The sacrifice of Christ would have meant nothing had it not been voluntary. Our obedience to Christ must also be voluntary — desired not resented — because it’s not truly obedience unless it’s what we want. Just so, a wife’s submission cannot be compelled or it’s not truly submission. Submission must be desired because, just as we submit to Christ because he has submitted to us, the husband follows the example of Christ in submission.
(Eph 5:28-6:1 ESV) 28 In the same way husbands should love their wives as their own bodies. He who loves his wife loves himself. 29 For no one ever hated his own flesh, but nourishes and cherishes it, just as Christ does the church, 30 because we are members of his body. 31 “Therefore a man shall leave his father and mother and hold fast to his wife, and the two shall become one flesh.” 32 This mystery is profound, and I am saying that it refers to Christ and the church. 33 However, let each one of you love his wife as himself, and let the wife see that she respects her husband.
Notice how much more Paul has to say to husbands! They should treat wives “as their own bodies.” As “himself”! He should nourish his wife just as he nourishes himself. And he should cherish her just as he cherishes himself.
As commanded by Moses, he should “hold fast to his wife” and be in unity with her.

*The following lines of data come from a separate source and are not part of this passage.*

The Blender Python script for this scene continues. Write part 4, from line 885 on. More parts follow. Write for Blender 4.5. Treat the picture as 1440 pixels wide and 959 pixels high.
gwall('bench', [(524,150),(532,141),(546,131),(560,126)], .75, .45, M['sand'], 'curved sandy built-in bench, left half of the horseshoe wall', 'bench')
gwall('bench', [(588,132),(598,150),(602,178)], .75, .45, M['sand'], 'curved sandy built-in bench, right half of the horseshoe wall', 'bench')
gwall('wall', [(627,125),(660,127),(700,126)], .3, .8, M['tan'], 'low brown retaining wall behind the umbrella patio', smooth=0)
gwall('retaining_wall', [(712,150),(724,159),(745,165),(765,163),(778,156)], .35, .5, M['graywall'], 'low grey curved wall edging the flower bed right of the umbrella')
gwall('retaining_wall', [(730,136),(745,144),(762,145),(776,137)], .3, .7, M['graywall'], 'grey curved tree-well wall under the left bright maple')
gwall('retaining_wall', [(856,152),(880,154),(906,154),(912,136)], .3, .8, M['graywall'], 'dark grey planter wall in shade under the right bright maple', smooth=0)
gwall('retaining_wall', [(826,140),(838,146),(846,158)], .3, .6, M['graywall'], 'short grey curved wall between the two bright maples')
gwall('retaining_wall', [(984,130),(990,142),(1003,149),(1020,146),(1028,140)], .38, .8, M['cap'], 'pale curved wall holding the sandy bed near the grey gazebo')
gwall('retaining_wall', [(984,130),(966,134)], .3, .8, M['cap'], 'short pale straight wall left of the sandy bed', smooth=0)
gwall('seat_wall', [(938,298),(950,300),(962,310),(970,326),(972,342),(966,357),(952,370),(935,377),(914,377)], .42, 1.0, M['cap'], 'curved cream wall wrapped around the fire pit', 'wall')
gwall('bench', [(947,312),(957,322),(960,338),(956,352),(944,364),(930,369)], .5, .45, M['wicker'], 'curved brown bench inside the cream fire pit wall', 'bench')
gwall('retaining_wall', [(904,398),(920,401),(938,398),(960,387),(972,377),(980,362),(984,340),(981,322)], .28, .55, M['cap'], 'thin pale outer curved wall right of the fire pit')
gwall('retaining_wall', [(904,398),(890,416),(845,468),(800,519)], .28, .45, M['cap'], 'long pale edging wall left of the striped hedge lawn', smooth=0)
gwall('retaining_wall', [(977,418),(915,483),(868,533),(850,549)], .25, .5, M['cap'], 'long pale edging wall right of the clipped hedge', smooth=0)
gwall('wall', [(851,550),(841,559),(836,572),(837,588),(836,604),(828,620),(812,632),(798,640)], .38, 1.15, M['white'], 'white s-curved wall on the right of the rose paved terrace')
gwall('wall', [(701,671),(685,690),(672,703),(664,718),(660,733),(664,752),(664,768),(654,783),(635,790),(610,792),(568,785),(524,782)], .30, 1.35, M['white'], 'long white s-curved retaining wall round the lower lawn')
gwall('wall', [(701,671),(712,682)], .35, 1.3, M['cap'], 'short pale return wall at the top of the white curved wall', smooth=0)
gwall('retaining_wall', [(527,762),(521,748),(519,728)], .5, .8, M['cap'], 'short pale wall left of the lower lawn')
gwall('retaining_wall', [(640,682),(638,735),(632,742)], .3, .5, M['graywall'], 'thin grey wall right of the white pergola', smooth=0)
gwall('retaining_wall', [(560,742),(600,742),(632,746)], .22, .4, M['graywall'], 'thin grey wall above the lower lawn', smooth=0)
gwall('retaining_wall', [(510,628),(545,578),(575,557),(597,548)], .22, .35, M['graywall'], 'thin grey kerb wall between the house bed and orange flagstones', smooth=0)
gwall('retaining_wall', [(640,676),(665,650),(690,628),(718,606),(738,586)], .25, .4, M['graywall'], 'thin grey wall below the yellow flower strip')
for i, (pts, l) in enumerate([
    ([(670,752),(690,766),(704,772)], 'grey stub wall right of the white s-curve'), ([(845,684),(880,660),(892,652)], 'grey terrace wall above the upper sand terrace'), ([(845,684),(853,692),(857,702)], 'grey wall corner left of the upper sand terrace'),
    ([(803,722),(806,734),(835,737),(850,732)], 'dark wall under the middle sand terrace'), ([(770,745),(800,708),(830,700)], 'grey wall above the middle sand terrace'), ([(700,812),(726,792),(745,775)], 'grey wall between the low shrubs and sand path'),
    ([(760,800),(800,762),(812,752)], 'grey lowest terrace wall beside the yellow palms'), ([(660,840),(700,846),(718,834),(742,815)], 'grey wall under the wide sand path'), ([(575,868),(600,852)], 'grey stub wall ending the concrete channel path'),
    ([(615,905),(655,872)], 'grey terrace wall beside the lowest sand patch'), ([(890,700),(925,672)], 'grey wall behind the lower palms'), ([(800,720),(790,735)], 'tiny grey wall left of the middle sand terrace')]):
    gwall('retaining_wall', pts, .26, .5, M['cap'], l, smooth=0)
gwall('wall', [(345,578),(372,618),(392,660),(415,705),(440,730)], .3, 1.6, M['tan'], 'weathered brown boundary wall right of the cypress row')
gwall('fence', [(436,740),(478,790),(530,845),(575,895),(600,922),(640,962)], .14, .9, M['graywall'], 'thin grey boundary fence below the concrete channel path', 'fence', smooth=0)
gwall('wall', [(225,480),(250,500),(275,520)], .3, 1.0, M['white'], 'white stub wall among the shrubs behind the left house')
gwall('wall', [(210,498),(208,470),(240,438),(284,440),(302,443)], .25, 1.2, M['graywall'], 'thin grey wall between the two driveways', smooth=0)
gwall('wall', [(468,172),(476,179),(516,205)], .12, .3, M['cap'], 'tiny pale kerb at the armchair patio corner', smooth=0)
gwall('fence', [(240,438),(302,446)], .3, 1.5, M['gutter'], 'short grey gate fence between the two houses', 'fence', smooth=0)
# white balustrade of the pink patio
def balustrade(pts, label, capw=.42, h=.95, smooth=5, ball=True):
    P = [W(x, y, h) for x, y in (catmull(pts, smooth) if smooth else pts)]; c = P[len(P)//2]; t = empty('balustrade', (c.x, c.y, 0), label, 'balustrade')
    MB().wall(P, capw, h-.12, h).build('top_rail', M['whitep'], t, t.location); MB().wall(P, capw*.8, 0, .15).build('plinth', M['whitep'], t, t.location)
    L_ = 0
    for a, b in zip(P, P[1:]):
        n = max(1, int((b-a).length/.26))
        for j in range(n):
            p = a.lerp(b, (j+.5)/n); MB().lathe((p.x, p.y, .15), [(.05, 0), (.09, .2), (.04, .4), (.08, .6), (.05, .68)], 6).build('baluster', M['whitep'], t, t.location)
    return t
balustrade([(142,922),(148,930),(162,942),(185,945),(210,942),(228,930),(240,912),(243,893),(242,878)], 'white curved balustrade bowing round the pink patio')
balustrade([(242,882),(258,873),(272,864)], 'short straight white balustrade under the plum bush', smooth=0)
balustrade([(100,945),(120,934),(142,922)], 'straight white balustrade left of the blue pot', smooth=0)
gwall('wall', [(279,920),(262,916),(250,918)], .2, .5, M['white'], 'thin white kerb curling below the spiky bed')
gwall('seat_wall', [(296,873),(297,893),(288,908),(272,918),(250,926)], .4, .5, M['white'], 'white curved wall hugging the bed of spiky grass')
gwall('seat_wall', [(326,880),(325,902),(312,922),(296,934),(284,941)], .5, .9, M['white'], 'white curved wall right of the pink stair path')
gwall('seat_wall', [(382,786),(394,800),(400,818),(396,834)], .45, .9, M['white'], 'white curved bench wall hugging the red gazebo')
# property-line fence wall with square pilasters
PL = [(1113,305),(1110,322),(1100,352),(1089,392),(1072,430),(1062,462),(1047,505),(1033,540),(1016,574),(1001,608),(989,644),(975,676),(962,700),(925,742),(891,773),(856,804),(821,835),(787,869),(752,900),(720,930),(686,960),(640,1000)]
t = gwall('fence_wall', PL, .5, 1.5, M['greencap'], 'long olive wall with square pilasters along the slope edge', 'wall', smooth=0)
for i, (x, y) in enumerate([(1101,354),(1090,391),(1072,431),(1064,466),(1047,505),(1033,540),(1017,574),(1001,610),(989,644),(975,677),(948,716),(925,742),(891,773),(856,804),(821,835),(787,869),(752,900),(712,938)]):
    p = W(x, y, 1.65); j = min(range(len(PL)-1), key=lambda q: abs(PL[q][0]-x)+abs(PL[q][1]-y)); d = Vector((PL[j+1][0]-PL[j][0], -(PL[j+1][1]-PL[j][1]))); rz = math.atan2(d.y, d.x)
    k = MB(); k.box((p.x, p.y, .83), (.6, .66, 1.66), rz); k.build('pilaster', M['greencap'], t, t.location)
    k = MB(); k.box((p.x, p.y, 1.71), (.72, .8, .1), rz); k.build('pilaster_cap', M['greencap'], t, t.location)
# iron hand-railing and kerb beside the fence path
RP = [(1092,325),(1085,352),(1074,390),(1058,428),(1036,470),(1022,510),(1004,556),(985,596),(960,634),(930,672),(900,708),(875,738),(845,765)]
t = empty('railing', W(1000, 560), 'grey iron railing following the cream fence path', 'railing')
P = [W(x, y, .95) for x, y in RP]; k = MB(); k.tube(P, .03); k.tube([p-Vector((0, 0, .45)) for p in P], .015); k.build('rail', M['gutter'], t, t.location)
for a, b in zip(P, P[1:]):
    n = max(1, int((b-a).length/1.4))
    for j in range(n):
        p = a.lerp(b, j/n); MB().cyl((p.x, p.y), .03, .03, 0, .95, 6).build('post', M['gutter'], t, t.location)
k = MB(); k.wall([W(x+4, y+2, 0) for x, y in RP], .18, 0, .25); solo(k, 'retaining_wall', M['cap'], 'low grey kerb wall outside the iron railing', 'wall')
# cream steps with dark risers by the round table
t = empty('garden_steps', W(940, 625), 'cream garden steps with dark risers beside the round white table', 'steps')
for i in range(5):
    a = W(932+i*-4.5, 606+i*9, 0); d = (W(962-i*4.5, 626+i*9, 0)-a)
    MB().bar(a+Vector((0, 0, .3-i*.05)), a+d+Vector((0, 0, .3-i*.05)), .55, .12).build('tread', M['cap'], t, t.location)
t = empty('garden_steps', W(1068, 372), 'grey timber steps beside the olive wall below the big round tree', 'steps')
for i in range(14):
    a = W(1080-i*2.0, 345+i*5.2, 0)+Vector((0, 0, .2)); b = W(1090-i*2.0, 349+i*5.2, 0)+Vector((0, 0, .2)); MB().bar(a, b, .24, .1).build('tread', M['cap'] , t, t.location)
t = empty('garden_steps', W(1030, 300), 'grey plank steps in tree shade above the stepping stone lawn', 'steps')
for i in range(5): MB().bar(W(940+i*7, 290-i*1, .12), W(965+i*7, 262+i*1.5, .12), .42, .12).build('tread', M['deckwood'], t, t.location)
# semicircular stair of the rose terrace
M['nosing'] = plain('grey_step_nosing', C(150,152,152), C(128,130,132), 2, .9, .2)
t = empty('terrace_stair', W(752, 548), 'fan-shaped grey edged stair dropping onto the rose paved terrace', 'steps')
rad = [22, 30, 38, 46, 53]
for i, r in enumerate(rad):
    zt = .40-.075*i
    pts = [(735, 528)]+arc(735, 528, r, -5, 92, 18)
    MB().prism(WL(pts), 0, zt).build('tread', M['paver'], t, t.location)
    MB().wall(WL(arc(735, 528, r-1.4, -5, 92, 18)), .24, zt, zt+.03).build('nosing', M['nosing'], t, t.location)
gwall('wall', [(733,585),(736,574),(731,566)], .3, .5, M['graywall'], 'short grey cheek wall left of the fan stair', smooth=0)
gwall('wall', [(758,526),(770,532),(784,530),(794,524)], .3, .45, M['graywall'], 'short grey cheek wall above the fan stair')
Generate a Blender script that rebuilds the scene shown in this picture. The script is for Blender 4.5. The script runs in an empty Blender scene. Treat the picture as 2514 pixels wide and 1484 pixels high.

Paul seems to blush a bit in v. 32 when he compares the relationship of Christ and his church to the “one flesh” relationship of a husband and wife, but both are unity relationships.
Thus, the husband must love the wife as himself, and she must respect her husband. She is to be his suitable helper — a support and an encouragement, and he must not prefer himself to her.
Back to “head”
So is their a hierarchy? Well, not a worldly hierarchy built on worldly principles. It’s not about power or control. That’s just not the nature of the relationships that Paul is discussing. And when we read hierarchy into these relationships, we are ignoring many of the deepest teachings in scripture.
The scriptures point us toward unity, toward giving up of ourselves for others, toward becoming like God to become one with God — and this meaning that we, like God, do good for the just and the unjust. Nothing could be further from dominance, control, and compelling obedience by virtue of a power structure to which all must submit.
So am I entirely sure how to translate “head”? Well, no, but it’s the nature of figurative language that it doesn’t always translate so well — even when the message itself is fairly clear.
When David tells us that God makes us lie down in “green pastures,” I don’t have to be able to replace “green pastures” with something more literal to understand his point. His point is clear enough just from the image itself. Indeed, the reason we so often speak in metaphor is that the image often communicates the idea better than any effort at literalness.
If I’m your head, then you’re my body. And that makes us united and in relationship — so closely tied that we cannot go our separate ways. Indeed, if we don’t work together, we won’t work well at all. That much is very plain.
So “head” means “head.” Really. It’s a metaphor but a metaphor defined by the relationships of God, Christ, husbands, and wives.
The brains of the outfit
One last point before we go to the next verses. In the modern world, we understand that the human head contains the brain, which is where the thinking is done. We therefore tend to think of the “head” of an organization as the “brains” of the organization — where the important thoughts come from.
But in the ancient world, the brain was not understood this way. When Egyptians were mummified, their organs were carefully preserved for the afterlife, but the brain was sucked out of the skull and thrown away. (Imagine all these mummies in the Egyptian afterlife without brains!)
Bedale reminds us that the functions of the central nervous system were not known to the ancients, who held that we think with the midriff, the phrēn (JTS, n.s., v, 1954, pp. 211–215). The head was thus not the controlling factor (as GNB takes it with the translation ‘supreme over’); we must seek its significance elsewhere.
Leon Morris, 1 Corinthians: An Introduction and Commentary (Tyndale NTC 7; IVP/Accordance electronic ed. Downers Grove: InterVarsity Press, 1985), 149.